Scot Send private email
Sunday, September 19, 2004
>> I would suggest reading Spin Selling.  What you need to do is learn how to pitch to a specific market, which will include learning how to communicate the specific value you can offer.

Exactly the sort of feedback I was looking for. Thanks.
Multifaceted Send private email
Sunday, September 19, 2004

A couple of points from someone who's been down this road.

1. I agree with you that small businesses can make miserly, cranky clients. Most times, they've been burned before.
2. I've done about 200 software applications in 20 years and NOT ONCE did I ever walk through the IT front door. I've always had good success with managers who can't get what they need from IT departments. Now admittedly, what I sell (database/spreadsheet/office-based apps) fits that market, but keep in mind what you need to do is focus on not just a market, (small corps pay their bills fast!), but within that market, a market.
3. An idea: there are a whole lot of small companies that would love to do the "high powered intranet thing" but can't because their 2 person IT department is barely keeping their AS400's alive. Put together a package deal of stuff (forums, workflow, vacation requests) and sell it as a service package to these people. Or do the same thing, with the internet. In either case find some small, but successful web site designers who do the art thing, but not the plumbing thing and cross trade clients.
4. Lastly, to be blunt, lose the anger. It does not serve you.

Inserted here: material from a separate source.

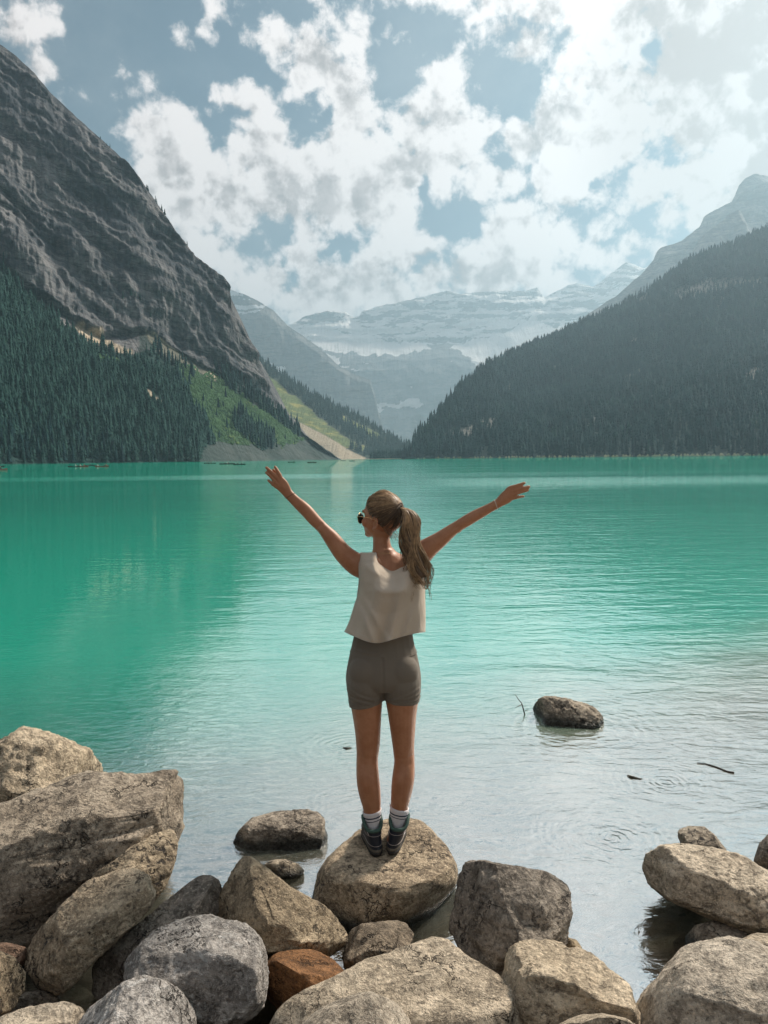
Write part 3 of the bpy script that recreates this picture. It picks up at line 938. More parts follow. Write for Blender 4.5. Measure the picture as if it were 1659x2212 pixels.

Bob Walsh Send private email
Monday, September 20, 2004
No. Firstly lose the anger. Unless that goes away the other things will not follow.
old_timer Send private email
Monday, September 20, 2004
I think that you may be asking the wrong question.

I think you will not benefit from identifying a target customer base at this point, as you have so many interests.  You can't know what you'll enjoy doing.

I suggest that you approach potential customers, ask what problems they're having, and offer a solution.  Pick an area that seems interesting and find customers (or choose from people you know who could be customers).